- [Requirement] Copy each line of the data below with the word "scene".

- [Given material]
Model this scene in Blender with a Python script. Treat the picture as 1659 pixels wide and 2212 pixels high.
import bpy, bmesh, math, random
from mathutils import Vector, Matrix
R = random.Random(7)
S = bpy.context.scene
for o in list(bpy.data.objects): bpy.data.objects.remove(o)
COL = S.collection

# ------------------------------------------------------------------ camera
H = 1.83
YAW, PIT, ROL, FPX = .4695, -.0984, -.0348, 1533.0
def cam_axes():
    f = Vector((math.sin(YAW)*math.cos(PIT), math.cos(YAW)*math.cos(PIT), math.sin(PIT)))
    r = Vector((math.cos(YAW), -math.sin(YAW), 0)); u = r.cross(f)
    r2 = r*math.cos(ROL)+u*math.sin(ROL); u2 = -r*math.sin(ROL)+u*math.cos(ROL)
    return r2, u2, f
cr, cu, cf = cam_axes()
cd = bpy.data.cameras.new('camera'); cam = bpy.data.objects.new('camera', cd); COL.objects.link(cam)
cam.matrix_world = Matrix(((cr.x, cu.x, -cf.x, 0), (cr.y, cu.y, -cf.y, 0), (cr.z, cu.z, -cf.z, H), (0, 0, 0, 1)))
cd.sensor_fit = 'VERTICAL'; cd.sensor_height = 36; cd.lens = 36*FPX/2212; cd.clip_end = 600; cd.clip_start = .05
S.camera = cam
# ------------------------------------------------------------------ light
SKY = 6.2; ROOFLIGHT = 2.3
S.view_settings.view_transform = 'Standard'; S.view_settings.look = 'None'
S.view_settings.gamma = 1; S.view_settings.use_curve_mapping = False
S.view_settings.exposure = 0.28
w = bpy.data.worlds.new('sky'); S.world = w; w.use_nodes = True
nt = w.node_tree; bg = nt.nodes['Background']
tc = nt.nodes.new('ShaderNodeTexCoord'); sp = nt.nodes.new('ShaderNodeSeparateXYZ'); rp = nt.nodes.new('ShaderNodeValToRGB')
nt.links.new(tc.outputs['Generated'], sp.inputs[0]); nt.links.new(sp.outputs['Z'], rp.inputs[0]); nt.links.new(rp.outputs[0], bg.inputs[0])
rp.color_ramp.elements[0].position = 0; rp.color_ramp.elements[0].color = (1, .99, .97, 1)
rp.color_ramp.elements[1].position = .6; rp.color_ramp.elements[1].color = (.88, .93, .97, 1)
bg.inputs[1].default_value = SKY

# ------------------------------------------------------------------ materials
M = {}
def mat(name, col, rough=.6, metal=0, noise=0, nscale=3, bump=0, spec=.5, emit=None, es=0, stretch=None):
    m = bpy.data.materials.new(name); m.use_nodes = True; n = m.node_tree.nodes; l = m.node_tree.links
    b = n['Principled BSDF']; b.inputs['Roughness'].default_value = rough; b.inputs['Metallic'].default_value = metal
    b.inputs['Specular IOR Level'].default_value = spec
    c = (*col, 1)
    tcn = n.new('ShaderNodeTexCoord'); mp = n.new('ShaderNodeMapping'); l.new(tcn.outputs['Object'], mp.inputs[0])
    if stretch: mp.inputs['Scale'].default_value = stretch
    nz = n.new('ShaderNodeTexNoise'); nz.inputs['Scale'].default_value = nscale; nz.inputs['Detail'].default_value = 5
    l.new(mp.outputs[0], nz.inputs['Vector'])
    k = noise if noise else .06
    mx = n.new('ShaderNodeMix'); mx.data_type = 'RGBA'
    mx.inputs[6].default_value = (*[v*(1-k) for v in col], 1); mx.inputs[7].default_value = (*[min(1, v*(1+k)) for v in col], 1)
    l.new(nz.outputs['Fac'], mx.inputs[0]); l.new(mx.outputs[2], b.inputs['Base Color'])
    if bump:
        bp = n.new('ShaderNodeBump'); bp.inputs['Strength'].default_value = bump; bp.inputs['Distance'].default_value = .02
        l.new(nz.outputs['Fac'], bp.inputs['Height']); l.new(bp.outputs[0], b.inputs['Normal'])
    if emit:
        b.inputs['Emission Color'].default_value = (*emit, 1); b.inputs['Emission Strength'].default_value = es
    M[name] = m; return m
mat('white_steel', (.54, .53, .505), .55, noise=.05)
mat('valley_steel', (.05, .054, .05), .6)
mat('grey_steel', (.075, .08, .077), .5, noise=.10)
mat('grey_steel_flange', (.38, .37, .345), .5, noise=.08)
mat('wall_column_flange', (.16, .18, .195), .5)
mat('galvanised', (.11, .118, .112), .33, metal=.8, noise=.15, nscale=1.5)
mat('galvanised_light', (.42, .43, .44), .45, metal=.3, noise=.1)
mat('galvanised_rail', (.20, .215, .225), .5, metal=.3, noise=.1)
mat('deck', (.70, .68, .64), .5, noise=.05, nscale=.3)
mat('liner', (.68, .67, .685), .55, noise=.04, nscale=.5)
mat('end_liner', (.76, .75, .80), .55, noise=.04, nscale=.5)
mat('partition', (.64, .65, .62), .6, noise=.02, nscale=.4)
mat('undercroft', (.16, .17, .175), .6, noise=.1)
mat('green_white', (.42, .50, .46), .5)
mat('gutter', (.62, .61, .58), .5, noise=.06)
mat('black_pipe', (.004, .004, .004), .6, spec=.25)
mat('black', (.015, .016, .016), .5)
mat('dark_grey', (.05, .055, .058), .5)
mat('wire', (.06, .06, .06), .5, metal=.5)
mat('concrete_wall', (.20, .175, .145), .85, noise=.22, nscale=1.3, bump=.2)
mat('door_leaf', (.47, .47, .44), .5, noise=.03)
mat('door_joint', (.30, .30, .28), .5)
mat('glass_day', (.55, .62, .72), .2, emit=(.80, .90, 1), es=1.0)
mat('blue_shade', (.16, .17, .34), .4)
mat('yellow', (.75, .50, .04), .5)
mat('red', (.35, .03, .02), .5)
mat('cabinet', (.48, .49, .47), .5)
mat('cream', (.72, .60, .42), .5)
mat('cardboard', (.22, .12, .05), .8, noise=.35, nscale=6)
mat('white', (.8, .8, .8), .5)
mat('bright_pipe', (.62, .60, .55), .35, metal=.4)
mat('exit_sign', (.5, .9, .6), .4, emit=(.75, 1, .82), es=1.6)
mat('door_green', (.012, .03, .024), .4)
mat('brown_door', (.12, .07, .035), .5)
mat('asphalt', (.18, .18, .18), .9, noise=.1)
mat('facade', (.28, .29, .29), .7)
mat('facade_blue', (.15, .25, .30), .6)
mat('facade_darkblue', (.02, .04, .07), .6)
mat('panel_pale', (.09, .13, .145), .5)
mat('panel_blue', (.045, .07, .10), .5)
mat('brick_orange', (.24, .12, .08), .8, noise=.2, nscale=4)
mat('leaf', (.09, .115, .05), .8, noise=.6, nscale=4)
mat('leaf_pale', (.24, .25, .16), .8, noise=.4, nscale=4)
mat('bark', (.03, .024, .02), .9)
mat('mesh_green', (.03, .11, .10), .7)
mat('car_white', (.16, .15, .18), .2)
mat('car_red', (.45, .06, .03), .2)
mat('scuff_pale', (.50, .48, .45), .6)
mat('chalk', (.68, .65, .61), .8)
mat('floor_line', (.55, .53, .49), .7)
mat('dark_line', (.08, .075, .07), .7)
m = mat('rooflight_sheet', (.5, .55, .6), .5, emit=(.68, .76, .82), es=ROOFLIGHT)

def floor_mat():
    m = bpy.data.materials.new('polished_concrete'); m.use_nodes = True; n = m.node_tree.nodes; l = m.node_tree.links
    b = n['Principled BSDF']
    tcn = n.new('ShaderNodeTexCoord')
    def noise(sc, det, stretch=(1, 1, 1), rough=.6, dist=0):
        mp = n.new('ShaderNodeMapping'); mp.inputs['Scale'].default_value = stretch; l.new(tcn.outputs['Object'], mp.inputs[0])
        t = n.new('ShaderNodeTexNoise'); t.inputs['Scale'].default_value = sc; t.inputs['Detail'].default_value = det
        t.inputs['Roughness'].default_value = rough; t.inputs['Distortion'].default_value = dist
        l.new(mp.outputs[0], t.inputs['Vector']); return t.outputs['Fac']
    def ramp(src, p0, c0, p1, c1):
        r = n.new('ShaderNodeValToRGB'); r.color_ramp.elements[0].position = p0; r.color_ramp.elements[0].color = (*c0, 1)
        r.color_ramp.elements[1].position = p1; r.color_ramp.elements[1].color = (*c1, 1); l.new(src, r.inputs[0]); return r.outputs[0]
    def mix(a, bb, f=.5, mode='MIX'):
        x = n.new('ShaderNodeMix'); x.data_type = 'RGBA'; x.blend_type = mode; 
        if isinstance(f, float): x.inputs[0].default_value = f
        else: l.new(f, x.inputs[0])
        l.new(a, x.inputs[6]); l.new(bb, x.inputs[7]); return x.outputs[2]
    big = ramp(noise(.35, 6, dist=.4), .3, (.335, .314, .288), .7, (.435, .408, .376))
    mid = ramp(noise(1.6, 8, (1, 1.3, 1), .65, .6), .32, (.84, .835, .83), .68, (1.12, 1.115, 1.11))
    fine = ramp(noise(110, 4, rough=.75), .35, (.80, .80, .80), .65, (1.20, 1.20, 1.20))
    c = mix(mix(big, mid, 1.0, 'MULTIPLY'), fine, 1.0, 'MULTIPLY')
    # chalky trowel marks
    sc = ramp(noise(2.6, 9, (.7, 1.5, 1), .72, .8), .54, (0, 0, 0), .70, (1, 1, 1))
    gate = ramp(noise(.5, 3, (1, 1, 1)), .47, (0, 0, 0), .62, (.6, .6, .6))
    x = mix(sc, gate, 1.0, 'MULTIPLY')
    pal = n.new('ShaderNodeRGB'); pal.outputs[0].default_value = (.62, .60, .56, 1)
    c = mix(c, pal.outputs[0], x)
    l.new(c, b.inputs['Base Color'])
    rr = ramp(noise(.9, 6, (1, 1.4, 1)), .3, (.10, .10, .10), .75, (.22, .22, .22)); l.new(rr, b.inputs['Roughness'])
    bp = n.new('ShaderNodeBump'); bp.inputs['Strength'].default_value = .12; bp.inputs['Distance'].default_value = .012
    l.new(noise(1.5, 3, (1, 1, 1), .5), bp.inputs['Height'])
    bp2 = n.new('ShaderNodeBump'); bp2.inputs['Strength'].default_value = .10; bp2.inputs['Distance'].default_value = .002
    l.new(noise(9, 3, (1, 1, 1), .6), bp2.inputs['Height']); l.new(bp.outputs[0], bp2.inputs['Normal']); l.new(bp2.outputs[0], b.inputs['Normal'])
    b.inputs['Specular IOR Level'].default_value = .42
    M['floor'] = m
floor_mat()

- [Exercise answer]
Model this scene in Blender with a Python script. Treat the picture as 1659 pixels wide and 2212 pixels high.
S = bpy.context.scene